Unfortunately, many people want the prosperity level raised noticeably by a few gigantic infusions. Because each of us individually, even large corporations, are small compared to the whole, no one of us can ever realistically hope to raise the prosperity level noticeably. As a result, too many of us believe that we don’t “change the world” by contributing little drops. Each of us individually wants to make a big splash — to make a move that raises the prosperity level in a way that grabs lots of attention.

This desire, although understandable, reflects ignorance of the only proven process of generating genuine, widespread prosperity. That process involves unleashing creative entrepreneurship to search for profit by figuring out ways to better please consumers — a process that results in huge numbers of small drops of prosperity being added to the Prosperity Pool.

This desire to “change the world” also reflects arrogance. After all, what is it but arrogance for a lone individual to fancy that he or she can change this gigantic, complex world of ours — and change it for the better?

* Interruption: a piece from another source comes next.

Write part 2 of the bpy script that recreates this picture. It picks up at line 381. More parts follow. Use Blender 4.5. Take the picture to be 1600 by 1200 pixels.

Not content to add small drops of prosperity to the Prosperity Pool, arrogant individuals who insist on visibly “changing the world” invariably call upon government, the one institution that can make a big splash.

To make a big splash, government makes unusually large infusions into the Prosperity Pool. Unfortunately, because government officials are directed not by market signals but by political expediencies — and because the nature of market prosperity is for it to grow decentrally and incrementally — the big splashes that government makes typically are the result of giant boulders bureaucratically tossed into the pool.

These boulders often noticeably change the level of the Prosperity Pool — downward.

Giant splashes, after all, are rather wild. Much of the splash ends up outside of the pool, where it evaporates.

But even if the measured level of the Prosperity Pool is higher after the big splash, this higher level might well be due to the fact that a large boulder now rests on the bottom of the pool. The volume of real, honest-to-goodness prosperity in the pool is likely lower.

Of course, the Prosperity Pool isn’t a perfect replica of an actual swimming pool. For example, while one drop of water is largely the same as any other drop of water, in the Prosperity Pool one drop of prosperity (say, in-flight Wi-Fi) differs from any other drop (say, better-tasting frozen pizza).

Nevertheless, understanding that our prosperity is the accumulation of billions upon billions of productive advances, each one not very significant, is an important step toward a better appreciation of the marvels of a market economy.